Tuesday, October 28, 2003


Tuesday 28, October 2003

A quick trip business to Brazil with three days rest in Rio, and it is hard to get back and face up to our reality here. Only two major stinks developed these last days. One, and the worst by far, is the naked attempt by the Chavez administration to grab control of the High Court once and for all. This I need to investigate more before I can write about it.

More fun to write about is the alleged covert actions of the CIA in Venezuela. Apparently two of our “star” assemblymen have presented a video that establish clearly that the CIA is up to no good in Venezuela. Let’s examine this story in more details.

1) The two representatives that have presented the alleged videos, Maduro and Barreto, are among the ones that enjoy the least credit in the National Assembly, or in the country for that matter. The simple fact that they are the ones that presented that video already casts a serious doubt as to the validity, veracity and/or importance of the video. A few weeks ago I actually wrote a little piece on Mr. Barreto and there is little else I could add to what I already said on the character. (September 12: The credibility Gap)

2) I have not seen the whole video since I am just back from Brazil. But from the tidbit and what I have been told, it has the technical hallmark of a hack job. And it does not really say anything really compromising, except for showing an ex (?) CIA advising a security company. A normal job for an ex-CIA.

3) Even if what is shown in the video were to be true it would show a supremely incompetent CIA. Not that the CIA has not made serious blunders in the past but being caught with a well known private protection company that is known to protect some of the leaders of the opposition is just silly.
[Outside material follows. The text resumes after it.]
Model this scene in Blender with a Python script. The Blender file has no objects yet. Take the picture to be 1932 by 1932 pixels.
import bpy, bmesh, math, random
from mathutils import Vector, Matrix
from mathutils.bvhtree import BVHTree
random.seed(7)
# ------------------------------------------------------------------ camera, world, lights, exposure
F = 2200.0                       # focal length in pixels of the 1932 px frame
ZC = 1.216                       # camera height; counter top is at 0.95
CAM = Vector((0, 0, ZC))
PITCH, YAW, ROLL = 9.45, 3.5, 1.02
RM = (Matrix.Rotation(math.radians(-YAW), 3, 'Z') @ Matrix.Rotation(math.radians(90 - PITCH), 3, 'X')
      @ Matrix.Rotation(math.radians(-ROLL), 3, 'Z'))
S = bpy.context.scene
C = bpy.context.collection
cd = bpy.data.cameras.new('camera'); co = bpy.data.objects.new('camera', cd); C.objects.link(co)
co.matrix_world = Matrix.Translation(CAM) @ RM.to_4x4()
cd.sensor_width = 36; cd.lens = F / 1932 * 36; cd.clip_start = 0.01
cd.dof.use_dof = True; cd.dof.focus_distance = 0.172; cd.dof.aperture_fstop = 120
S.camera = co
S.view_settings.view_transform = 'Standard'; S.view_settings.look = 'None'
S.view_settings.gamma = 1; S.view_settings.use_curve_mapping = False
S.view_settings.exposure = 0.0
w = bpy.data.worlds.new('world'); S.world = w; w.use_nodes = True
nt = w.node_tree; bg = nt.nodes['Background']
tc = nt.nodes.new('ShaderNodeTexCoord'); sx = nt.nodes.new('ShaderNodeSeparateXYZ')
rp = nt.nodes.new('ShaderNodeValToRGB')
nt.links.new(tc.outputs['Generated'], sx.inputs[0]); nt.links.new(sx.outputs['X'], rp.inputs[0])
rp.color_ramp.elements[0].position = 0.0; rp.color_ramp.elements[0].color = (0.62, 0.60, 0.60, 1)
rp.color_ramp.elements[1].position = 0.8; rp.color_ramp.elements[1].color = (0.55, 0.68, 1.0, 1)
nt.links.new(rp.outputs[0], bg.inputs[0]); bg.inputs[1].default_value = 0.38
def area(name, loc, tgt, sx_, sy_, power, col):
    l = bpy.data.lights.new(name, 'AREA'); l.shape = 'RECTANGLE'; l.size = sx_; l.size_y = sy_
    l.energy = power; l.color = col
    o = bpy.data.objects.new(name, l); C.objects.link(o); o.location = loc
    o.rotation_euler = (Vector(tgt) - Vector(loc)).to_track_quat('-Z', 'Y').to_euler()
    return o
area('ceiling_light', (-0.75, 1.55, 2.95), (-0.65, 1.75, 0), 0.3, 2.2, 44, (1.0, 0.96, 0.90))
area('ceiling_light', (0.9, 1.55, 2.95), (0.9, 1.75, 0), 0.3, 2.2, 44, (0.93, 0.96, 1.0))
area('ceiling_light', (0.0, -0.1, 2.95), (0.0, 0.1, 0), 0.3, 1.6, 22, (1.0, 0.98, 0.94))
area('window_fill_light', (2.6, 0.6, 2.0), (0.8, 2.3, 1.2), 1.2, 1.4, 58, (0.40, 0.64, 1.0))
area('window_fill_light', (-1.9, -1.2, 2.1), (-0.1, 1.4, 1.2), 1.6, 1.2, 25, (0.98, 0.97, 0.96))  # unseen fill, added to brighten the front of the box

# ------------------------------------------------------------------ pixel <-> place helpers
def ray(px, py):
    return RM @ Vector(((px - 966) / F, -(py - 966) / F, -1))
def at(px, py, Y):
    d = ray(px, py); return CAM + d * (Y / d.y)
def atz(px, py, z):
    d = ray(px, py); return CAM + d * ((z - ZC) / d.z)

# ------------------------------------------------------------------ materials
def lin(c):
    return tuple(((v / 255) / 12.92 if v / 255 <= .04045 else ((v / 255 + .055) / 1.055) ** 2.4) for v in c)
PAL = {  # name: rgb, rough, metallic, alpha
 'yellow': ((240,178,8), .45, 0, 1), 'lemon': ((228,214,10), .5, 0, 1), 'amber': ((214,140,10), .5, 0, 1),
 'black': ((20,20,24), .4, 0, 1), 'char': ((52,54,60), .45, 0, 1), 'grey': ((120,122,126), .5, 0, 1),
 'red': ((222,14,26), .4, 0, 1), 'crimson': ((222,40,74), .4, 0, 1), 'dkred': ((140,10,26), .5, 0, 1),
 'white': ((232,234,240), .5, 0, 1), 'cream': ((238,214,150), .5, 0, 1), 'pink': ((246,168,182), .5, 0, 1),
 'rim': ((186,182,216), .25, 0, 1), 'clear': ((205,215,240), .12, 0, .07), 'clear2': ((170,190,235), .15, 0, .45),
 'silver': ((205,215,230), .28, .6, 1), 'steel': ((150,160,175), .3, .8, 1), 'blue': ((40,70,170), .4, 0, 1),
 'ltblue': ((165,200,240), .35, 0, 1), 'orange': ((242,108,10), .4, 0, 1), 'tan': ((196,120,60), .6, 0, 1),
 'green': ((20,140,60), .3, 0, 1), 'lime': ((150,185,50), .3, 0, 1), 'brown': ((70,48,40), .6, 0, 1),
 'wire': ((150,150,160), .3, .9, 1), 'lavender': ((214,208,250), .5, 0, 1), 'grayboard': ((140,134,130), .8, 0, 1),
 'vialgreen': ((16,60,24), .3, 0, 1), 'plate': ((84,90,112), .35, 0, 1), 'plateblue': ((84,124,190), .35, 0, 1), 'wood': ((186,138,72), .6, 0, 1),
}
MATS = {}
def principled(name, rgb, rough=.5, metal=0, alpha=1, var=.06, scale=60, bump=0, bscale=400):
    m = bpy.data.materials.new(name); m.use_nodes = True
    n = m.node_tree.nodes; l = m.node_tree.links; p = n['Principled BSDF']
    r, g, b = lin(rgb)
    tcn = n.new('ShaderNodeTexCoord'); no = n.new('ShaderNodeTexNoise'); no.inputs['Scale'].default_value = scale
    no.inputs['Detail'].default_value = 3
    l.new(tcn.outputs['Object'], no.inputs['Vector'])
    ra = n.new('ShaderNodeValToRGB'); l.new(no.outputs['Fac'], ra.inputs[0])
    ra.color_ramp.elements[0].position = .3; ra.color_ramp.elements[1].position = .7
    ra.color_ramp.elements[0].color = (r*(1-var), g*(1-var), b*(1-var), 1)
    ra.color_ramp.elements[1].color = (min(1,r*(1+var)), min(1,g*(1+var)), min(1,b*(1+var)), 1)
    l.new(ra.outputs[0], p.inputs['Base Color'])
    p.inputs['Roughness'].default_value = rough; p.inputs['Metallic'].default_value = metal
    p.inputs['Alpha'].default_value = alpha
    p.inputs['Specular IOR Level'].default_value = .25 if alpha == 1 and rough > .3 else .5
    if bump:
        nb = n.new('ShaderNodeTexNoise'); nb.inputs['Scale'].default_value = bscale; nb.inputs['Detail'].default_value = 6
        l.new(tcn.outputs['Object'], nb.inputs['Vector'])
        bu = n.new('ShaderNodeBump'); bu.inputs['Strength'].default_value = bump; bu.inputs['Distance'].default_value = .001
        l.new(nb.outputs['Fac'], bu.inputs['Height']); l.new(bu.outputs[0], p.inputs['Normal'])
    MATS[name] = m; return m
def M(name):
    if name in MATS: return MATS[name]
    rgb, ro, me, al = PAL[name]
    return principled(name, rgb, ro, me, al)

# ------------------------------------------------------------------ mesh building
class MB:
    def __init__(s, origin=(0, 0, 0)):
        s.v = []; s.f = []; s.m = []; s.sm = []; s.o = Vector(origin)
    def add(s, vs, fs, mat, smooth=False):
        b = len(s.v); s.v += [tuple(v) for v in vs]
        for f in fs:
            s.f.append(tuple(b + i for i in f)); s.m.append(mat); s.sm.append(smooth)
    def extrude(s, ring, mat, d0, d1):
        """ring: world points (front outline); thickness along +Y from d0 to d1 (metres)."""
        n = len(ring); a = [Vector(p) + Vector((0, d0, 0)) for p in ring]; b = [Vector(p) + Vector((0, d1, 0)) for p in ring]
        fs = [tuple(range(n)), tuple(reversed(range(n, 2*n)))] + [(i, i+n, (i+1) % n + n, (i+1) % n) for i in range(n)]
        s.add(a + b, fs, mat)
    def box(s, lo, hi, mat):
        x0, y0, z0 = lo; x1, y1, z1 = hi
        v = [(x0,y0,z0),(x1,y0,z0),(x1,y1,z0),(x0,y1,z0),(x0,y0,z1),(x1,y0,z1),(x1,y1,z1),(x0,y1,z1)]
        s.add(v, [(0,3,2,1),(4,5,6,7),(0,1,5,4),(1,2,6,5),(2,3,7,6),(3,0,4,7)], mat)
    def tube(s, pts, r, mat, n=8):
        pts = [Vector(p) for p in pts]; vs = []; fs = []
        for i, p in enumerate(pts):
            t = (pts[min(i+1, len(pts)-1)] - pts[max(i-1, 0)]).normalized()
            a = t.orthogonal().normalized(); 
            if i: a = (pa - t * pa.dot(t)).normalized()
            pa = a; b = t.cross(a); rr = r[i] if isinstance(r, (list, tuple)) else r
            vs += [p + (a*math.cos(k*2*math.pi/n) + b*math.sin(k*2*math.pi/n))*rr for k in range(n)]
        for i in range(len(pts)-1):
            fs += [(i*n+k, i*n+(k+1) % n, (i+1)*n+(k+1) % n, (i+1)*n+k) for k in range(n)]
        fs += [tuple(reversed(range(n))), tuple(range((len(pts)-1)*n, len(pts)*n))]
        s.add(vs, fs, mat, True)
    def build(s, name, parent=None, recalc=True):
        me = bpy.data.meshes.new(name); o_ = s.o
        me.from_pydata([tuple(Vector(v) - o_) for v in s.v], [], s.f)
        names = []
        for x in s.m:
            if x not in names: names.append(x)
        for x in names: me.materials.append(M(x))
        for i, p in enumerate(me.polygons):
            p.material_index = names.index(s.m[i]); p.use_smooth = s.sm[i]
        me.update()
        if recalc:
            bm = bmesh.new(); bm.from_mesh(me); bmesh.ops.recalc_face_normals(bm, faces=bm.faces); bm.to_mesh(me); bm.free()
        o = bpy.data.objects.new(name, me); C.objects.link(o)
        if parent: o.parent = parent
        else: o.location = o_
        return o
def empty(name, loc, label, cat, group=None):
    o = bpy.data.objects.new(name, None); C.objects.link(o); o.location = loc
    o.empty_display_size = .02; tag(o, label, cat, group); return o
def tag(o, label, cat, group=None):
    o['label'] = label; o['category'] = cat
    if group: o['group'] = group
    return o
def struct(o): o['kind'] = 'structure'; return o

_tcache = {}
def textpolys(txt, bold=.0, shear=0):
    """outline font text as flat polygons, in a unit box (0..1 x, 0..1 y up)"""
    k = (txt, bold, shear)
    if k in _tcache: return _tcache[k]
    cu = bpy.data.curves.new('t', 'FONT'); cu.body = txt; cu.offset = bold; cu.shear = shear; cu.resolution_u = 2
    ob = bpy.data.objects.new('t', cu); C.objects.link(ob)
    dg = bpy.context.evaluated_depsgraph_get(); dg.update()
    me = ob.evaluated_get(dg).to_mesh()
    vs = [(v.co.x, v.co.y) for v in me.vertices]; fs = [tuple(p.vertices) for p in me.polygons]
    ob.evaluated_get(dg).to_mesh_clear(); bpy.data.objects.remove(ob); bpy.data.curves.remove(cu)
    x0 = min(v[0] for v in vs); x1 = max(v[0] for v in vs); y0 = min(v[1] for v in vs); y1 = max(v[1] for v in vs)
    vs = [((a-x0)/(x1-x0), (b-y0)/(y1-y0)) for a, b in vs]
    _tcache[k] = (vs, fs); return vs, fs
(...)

Incidentally, there are several of such companies protecting all sorts of public officials, embassies, etc... It just turns out that the owner of the alleged company was the one protecting Carmona Estanga before April 11 2002. What a wonderful coincidence, isn't it not? And how stooopid of the CIA to have maintained ties with the company that is perhaps the most watched of all the Private Security Companies in Venezuela, whose owner is currently exiled since April 13 2002.... Actually if the CIA indeed got caught that way, then the CIA is more likely to be working for Chavez than against Chavez.

Conclusion: this is most likely a rat.

It is part of the strategy destined to meddle even further the atmosphere and try to find a way, any way, to block the collection of the signatures scheduled for November 28. Just one of the many red herrings thrown by Chavez to see if the opposition loses its wits and bites a bait that would give Chavez an excuse to call off the recall referendum (state of emergency?). So far the opposition has not responded to any of the innumerable inanities thrown at it, and keeps focused on collecting the 20% signatures it needs to force a referendum in the first trimester 2004. (2)

In this light it is easy to understand that Chavez henchmen are willing to “enhance” or even forge any thing that could be used against opposition leaders. Or stir some cheap patriotism, which we all know is the last refuge of scoundrels.

Meanwhile “new evidence” is promised. We can always use a good laugh.


(1) Maduro, since I must describe him, is another one of the “brilliant” failures of the chavismo. He presented himself as the guy that was going to reorganize the trade unions and bring them to Chavez. Apparently he had some experience organizing the Caracas Metro union. Well, apparently the experience was not good enough since after a series of failures, when the Union elections took place he was side stepped by Chavez for Aristobulo Isturiz (who became education minister after he failed to become the head of the unions). Since them Maduro has reinvented himself as one of the leaders in the National Assembly which eventually landed him the job to stonewall the negotiations with the opposition during the December strike and on. At negotiating he is not good. At blocking negotiations be it with the OAS or the National Assembly he is very good. Which is what really his master want.

(2) Any serious poll predict Chavez with less than 40% in voter favorable intention for him, and what is even more dangerous a "hard" 40-50% that say their mind will not change against Chavez until then, no matter what Chavez does. Electoral pollsters say that the hard negative votes cannot be changed quickly, not in barely a trimester. The only tactic that can work in such a short time period is all out negative campaigning.